Já é hora de avistar, e até contar, todos os bêbados do dia. Aqueles que começaram o dia tomando uma pinguinha, e em meio à compra do tomate, do quilo de farinha, do pedaço de fumo de rolo, emborcaram mais uma e depois mais outras. No tropel de fim de feira já não saem mais do balcão, já não sabem nem quantas viraram e quantas raízes de pau talagaram sem pestanejar.
Os bares e barracos ladeando a feira ficam repletos depois que os compradores se dissipam e os feirantes vão contando seus lucros e lamentando o que vai ter de retornar. Aguardente misturada com raiz ou casca de pau, com angico, umburana, aroeira, cedro, uma vegetação sertaneja inteira, faz a festança de um povo sempre disposto a virar mais uma. E aí é onde está o problema.
Já tomados demais, amigos desconhecem amigos, os inimigos de pinga se estranham de peixeira na mão. O fuzuê é criado, é um vexame danado, por pouco um não desembucha o outro. Os dois são retirados do ambiente e por lá mesmo, no pé do balcão ou num canto qualquer, a feirinha da semana é esquecida. E mais tarde, completamente bêbados, às cegas, cortam estrada para apanhar da mulher quando chegar à tapera.
“Coisa feia, um homi véio desse, pai de famia, bom de se arrespeitá, espanta o galo pa ir pa feira e vorta feito um gambá. Tá qui num se sustenta nem de pé, seu desgraçado. A feira, cadê a feira?”. O coitado, sem condições de responder a contento, até mesmo porque não sabe onde o saco de mantimentos ficou, tropeça até a malhada e começa a entoar um desafinado e doloroso aboio. Mas doloroso mesmo vai ficar seu lombo daí em diante.
Mas enquanto a feira vai terminando é que algumas pessoas sempre atrasadas começam a chegar. Não que procurem o lugar pra comprar pano de chita, água de colônia, talco de pó, presilha de cabelo ou um quadro bonito da Virgem Maria. E também não vão até ali para escolher a verdura, a fruta, o arroz, o café, a farinha. Nada disso. Vão precisamente para fazer o que sempre fazem no fim de feira: colher os restos, catar os restos, mendigar pelo chão.

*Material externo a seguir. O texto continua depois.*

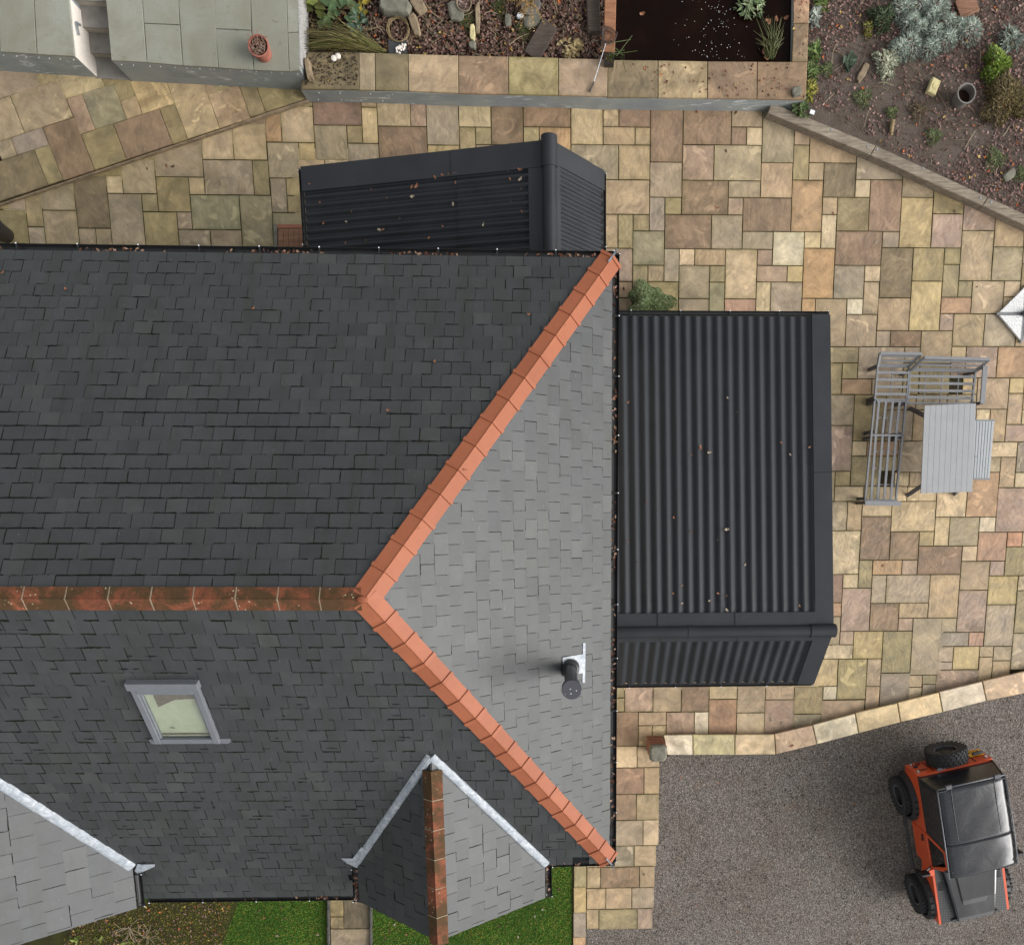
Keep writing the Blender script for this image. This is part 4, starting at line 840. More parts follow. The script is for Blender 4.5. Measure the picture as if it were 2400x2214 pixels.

Homens, mulheres, velhos, meninos, pessoas de fim de feira. Acordaram tão ou até mais cedo que as outras pessoas que passaram pelas suas portas em direção ao comércio semanal interiorano. Avistaram adiante, virando a curva, seguindo de mochila, saco ou sacola à mão pra colocar as compras. Aquelas pessoas que passam e que vão certamente levam algum no bolso e poderão escolher sem pedir, sem a submissão da mendicância.

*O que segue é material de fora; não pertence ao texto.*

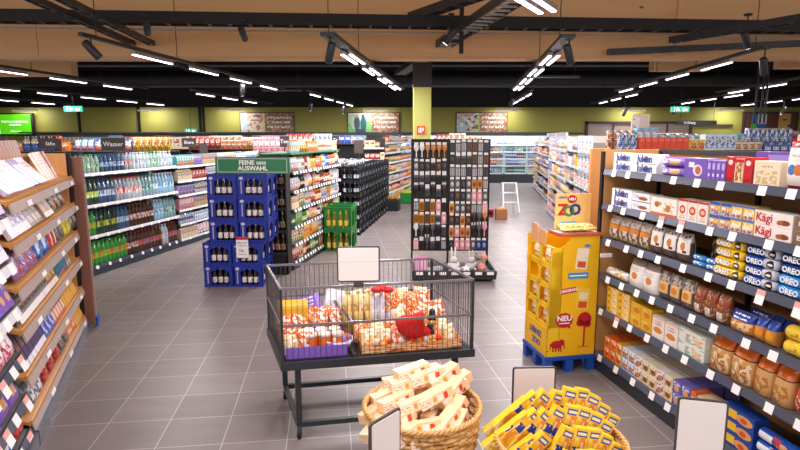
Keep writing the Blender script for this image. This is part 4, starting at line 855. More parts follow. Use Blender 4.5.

Porém muitas outras não. Quando as pessoas retornam com suas compras e quando, vigiando pelos arredores, sentem que o restante que ficou por ali espalhado não possui mais dono, é que vão catar o alimento do dia e talvez o de amanhã. Banana amassada ou apodrecida, tomate e pimentão imprestáveis, repolhos e folhas deixados pelos cantos. E que festa ao olhar da penúria, da necessidade, da precisão.

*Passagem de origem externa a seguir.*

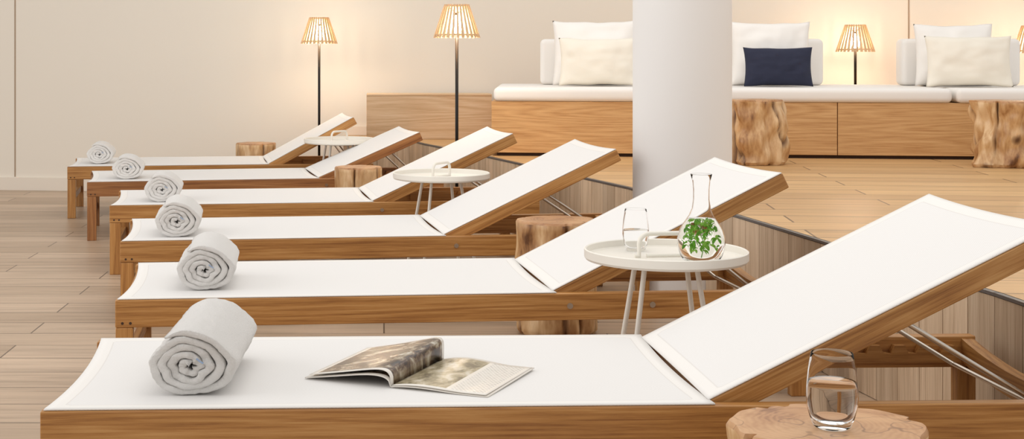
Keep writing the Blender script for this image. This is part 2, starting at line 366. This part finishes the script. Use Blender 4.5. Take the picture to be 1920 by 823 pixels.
pillow(.49,8.34,.50,.385,.19,pilWhite,'large white linen pillow leaning on the back cushion',.12,1)
pillow(.50,8.13,.46,.28,.17,pilCream,'cream rectangular linen pillow in front of a white pillow',.15,2)
pillow(1.505,8.22,.46,.375,.19,pilWhite,'large white linen pillow behind a small navy pillow',.12,3)
pillow(1.51,8.01,.385,.225,.13,pilNavy,'small dark navy rectangular linen pillow on the bench',.15,4)
pillow(2.54,8.11,.44,.36,.18,pilWhite,'large white linen pillow behind a cream pillow',.12,5)
pillow(2.555,7.89,.47,.29,.16,pilCream,'cream rectangular linen pillow resting on the seat cushion',.15,6)
# ---------------------------------------------------------------- lamps
def lamp(x,y,z0,htop,name,label,cat,base_r=.11):
    e=empty(name,(sx_(x,y),y,z0)); top(e,label,cat,'slatted wooden shade lamps')
    H=htop-z0; sh=.175; zb=H-sh
    lathe('lamp_base',[(0,0),(base_r,0),(base_r,.006),(base_r-.004,.010),(.012,.012),(0,.012)],blackM,e,n=48)
    lathe('lamp_pole',[(0,.012),(.0085,.012),(.0085,H-.045),(0,H-.045)],blackM,e,n=20)
    rb,rt=.121,.063; ns=28; vs=[];fs=[]
    for i in range(ns):
        a=2*PI*i/ns; ca,sa=math.cos(a),math.sin(a); b=len(vs)
        for (r,z,hw) in ((rb,0,.0074),(rt,sh,.0044)):
            for dr in (-.0025,.0025):
                for s in (-1,1):
                    vs.append(((r+dr)*ca-s*hw*sa,(r+dr)*sa+s*hw*ca,z))
        fs+=[(b,b+1,b+3,b+2),(b+4,b+5,b+7,b+6),(b,b+1,b+5,b+4),(b+2,b+3,b+7,b+6),(b,b+2,b+6,b+4),(b+1,b+3,b+7,b+5)]
    shd=mobj('lamp_shade',vs,fs,slatM,e,loc=(0,0,zb))
    lathe('shade_ring',[(rt-.009,0),(rt-.003,0),(rt-.003,.008),(rt-.009,.008),(rt-.009,0)],slatM,shd,n=40,loc=(0,0,sh-.014))
    lathe('shade_ring',[(rb-.012,0),(rb-.005,0),(rb-.005,.008),(rb-.012,.008),(rb-.012,0)],slatM,shd,n=40,loc=(0,0,.012))
    for k in range(3):
        a=2*PI*k/3+.4; tube('shade_holder',[[(0,0,H-.05),((rt-.006)*math.cos(a),(rt-.006)*math.sin(a),H-.010)]],.002,blackM,e,n=6)
    lathe('light_bulb',[(.0,H-.055),(.012,H-.058),(.016,H-.08),(.028,H-.11),(.027,H-.13),(.015,H-.147),(.0095,H-.15)],bulbM,e,n=16)
lamp(-1.283,9.40,0,1.222,'floor_lamp','slim black floor lamp with slatted wooden shade near the wall','lamp')
lamp(-.29,7.42,0,1.243,'floor_lamp','slim black floor lamp with slatted wooden shade between two loungers','lamp')
lamp(2.215,9.12,ZP+.306,1.168,'table_lamp','small black lamp with slatted wooden shade on the bench back ledge','lamp',.07)
lamp(3.30,8.96,ZP+.306,1.16,'table_lamp','small black lamp with slatted wooden shade on the bench back ledge','lamp',.07)
# ---------------------------------------------------------------- stumps
def stump(x,y,z0,R,h,seed,label,flare=.06,wob=.10,sx=1,sy=1):
    na,nz=96,30; vs=[];fs=[];cr=[]
    def rad(a,f):
        v=Vector((math.cos(a)*1.1,math.sin(a)*1.1,f*.9))+Vector((seed*7.3,seed*3.1,0))
        r=1+wob*2*noise.noise(v)+wob*1.1*noise.noise(v*2.6+Vector((0,0,f*1.5)))+.012*noise.noise(v*6)
        cre=abs(noise.noise(Vector((math.cos(a)*1.5,math.sin(a)*1.5,f*.6))+Vector((seed,5,1))))
        k=max(0,1-cre*12)
        r-=.13*k
        r+=flare*((1-f)**3)+flare*.4*f**4
        return R*r,k
    for k in range(nz+1):
        f=k/nz; ins=.012 if k==0 else (.006 if k==nz else 0)
        for i in range(na):
            a=2*PI*i/na; r,c=rad(a,f); r-=ins; cr.append(c)
            zz=f*h if 0<k<nz else (0 if k==0 else h)
            if k==nz-1: zz=h-.008
            if k==1: zz=.015
            vs.append((r*math.cos(a)*sx,r*math.sin(a)*sy,zz))
    for k in range(nz):
        for i in range(na):
            j=(i+1)%na; fs.append((k*na+i,k*na+j,(k+1)*na+j,(k+1)*na+i))
    prev=nz*na
    for q,s in enumerate((.85,.6,.35,.12)):
        st=len(vs)
        for i in range(na):
            a=2*PI*i/na; r=(rad(a,1)[0]-.006)*s; cr.append(0)
            vs.append((r*math.cos(a)*sx,r*math.sin(a)*sy,h+.001*q))
        for i in range(na):
            j=(i+1)%na; fs.append((prev+i,prev+j,st+j,st+i))
        prev=st
    fs.append(tuple(prev+i for i in range(na))); fs.append(tuple(range(na)))
    o=mobj('tree_stump_stool',vs,fs,[barkM,topM],None,True,loc=(sx_(x,y),y,z0))
    at=o.data.attributes.new('crease','FLOAT','POINT')
    for i,e in enumerate(cr): at.data[i].value=min(1,e*.9)
    for p in o.data.polygons:
        if p.center.z>h-.006: p.material_index=1
    sharp(o,50); top(o,label,'stool','tree stump side tables'); return o
stump(.537,2.42,0,.152,.36,1.3,'teak root stump stool holding a water glass beside a lounger',.03,.08,1.05,.95)
stump(.16,5.03,0,.135,.40,2.4,'grey-brown teak stump stool standing between two loungers',.04,.08)
stump(-.80,7.385,0,.118,.395,3.7,'reddish teak stump stool standing between two loungers',.03,.07)
stump(-1.71,9.44,0,.125,.385,4.9,'teak stump stool standing behind the last lounger',.03,.07)
stump(1.275,7.36,ZP+.001,.124,.335,5.5,'knotty teak stump stool on the platform by the bench',.10,.22)
stump(2.50,7.22,ZP+.001,.142,.335,6.8,'wide gnarled teak stump stool on the platform by the bench',.10,.25)
# ---------------------------------------------------------------- loungers
def sling(name,x0,x1,W,z,sag,parent,c0,c1,y0=.004):
    nx,ny=70,30; vs=[];ed=[];fs=[]
    for i in range(nx+1):
        for j in range(ny+1):
            v=2*j/ny-1; u=i/nx; q=(1-v*v)
            xa=x0+c0*q; xb=x1-c1*q
            x=xa+(xb-xa)*u; y=y0+(W-2*y0)*(v+1)/2
            vs.append((x,y,z-sag*(1-v*v)))
            ed.append(min(min(y-y0,W-y0-y)*1.0,(x-xa),(xb-x)))
    for i in range(nx):
        for j in range(ny):
            a=i*(ny+1)+j; fs.append((a,a+ny+1,a+ny+2,a+1))
    o=mobj(name,vs,fs,fabM,parent,True)
    at=o.data.attributes.new('edge','FLOAT','POINT')
    for i,e in enumerate(ed): at.data[i].value=min(1,e*10)
    s=o.modifiers.new('s','SOLIDIFY'); s.thickness=.003; s.offset=-1
    if o.data.polygons[0].normal.z<0: s.offset=1
    return o
def crossbar(x0,x1,W,yi,ztop,dip,hgt,nseg=20):
    vs=[];fs=[]
    for i in range(nseg+1):
        f=i/nseg; y=yi+(W-2*yi)*f; v=2*f-1; z=ztop-dip*(1-v*v)
        vs+=[(x0,y,z),(x1,y,z),(x1,y,z-hgt),(x0,y,z-hgt)]
    for i in range(nseg):
        for k in range(4): fs.append((4*i+k,4*i+(k+1)%4,4*i+4+(k+1)%4,4*i+4+k))
    fs+=[(0,1,2,3),(4*nseg,4*nseg+1,4*nseg+2,4*nseg+3)]
    return vs,fs
def lounger(X,Y,yaw,LEN,HX,ang,LB,dark,label):
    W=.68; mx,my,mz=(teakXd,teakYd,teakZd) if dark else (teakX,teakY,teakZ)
    e=empty('sun_lounger',(sx_(X,Y),Y,0),math.radians(yaw)); top(e,label,'sun lounger','row of teak sun loungers')
    zt=.308; rh=.076; rw=.032
    for y in (0,W-rw): boxes('side_rail',[((0,y,zt-rh),(LEN,y+rw,zt))],mx,e,bev=.003)
    for xx in (.001,LEN-.049):
        for y in (.001,W-.036): boxes('leg',[((xx,y,0),(xx+.048,y+.035,zt-rh-.0005))],mz,e,bev=.003)
    vs,fs=crossbar(.006,.036,W,rw,zt-.012,.016,.055); mobj('end_rail',vs,fs,my,e)
    vs,fs=crossbar(LEN-.036,LEN-.006,W,rw,zt-.006,.03,.055); mobj('end_rail',vs,fs,my,e)
    vs,fs=crossbar(HX-.06,HX-.035,W,rw,zt-.016,.012,.045); mobj('cross_rail',vs,fs,my,e)
    boxes('stretcher',[((.014,.036,.10),(.036,W-.036,.135))],my,e,bev=.002)
    boxes('stretcher',[((LEN-.036,.036,.10),(LEN-.014,W-.036,.135))],my,e,bev=.002)
    sling('seat_fabric',.006,HX-.018,W,zt+.004,.006,e,.016,.008)
    for y in (rw,W-rw-.02):
        prof=[(HX+.24,zt-.06),(LEN-.06,zt-.06)]
        x=LEN-.06; prof.append((x,zt-.02)); 
        for k in range(4):
            x-=.025; prof.append((x,zt-.018)); prof.append((x-.008,zt-.038)); prof.append((x-.028,zt-.036)); prof.append((x-.036,zt-.018)); x-=.036
        prof.append((HX+.24,zt-.018))
        extr('notched_rack',prof,y+.0005,y+.02,mx,e)
    for bx in (HX+.02,HX+.26):
        vs,fs=tube_data([[(bx,-.003,zt-.035),(bx,.004,zt-.035)]],.0085,16); mobj('bolt',vs,fs,steel,e)
    for bx in (.02,.042):
        vs,fs=tube_data([[(bx,-.0006,zt-rh+.012),(bx,.004,zt-rh+.012)]],.004,10); mobj('wood_plug',vs,fs,darkBrownM,e)
    a=math.radians(ang); yi=rw+.003; Wb=W-2*yi; bh=.046
    fr=boxes('backrest_frame',[((0,0,0),(LB,.03,bh)),((0,Wb-.03,0),(LB,Wb,bh))],mx,e,bev=.003,loc=(HX,yi,zt-.040),rot=(0,-a,0))
    me=fr.data; bm=bmesh.new(); bm.from_mesh(me)
    for (xa,xb) in ((.005,.03),(LB-.030,LB-.006)):
        vs,fs=crossbar(xa,xb,Wb,.029,bh-.006,.006,.032)
        bv=[bm.verts.new(v) for v in vs]
        for f in fs: bm.faces.new([bv[i] for i in f])
    bmesh.ops.recalc_face_normals(bm,faces=bm.faces); bm.to_mesh(me); bm.free()
    sling('backrest_fabric',-.002,LB-.002,Wb,bh+.004,.004,fr,.003,.007,y0=.002)
    def bp(s,z=0): return (HX+s*math.cos(a)-z*math.sin(a), zt-.040+s*math.sin(a)+z*math.cos(a))
    p0=bp(.43,-.004); z1=zt-.055; x1=min(LEN-.08,HX+.72)
    y0,y1=.075,W-.075
    tube('support_bracket',[[(p0[0],y0,p0[1]),(x1,y0,z1),(x1+.004,y0+.008,z1-.002),(x1+.004,y1-.008,z1-.002),(x1,y1,z1),(p0[0],y1,p0[1])]],.0055,steel,e)
    return e
LG=[(-.905,2.709,2,2.12,1.325,26,.78,0,'teak sun lounger with white sling holding a magazine and rolled towel'),
 (-1.10,3.916,5,1.98,1.26,26.2,.755,0,'teak sun lounger with white sling beside a round tray table'),
 (-1.42,5.12,7,1.98,1.215,25.3,.735,0,'teak sun lounger with white sling, backrest raised, rolled towel at foot'),
 (-1.796,6.305,7,1.96,1.205,24.8,.725,0,'teak sun lounger with white sling, backrest raised, rolled towel at foot'),
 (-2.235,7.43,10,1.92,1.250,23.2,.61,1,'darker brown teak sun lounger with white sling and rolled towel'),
 (-2.65,8.42,8,1.84,1.22,28.3,.595,0,'teak sun lounger with white sling, last of the row')]
for g in LG: lounger(*g)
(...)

Alguns desses sacrificados chegam logo cedinho, se misturam a feirantes e compradores e pedem o quanto podem. Mas outros não. Outros, tomados pela imorredoura honra matuta, preferem catar os restos a estender a mão diante de outra mão, de outro olhar sertanejo. Seria desonra demais, seria dor ainda maior.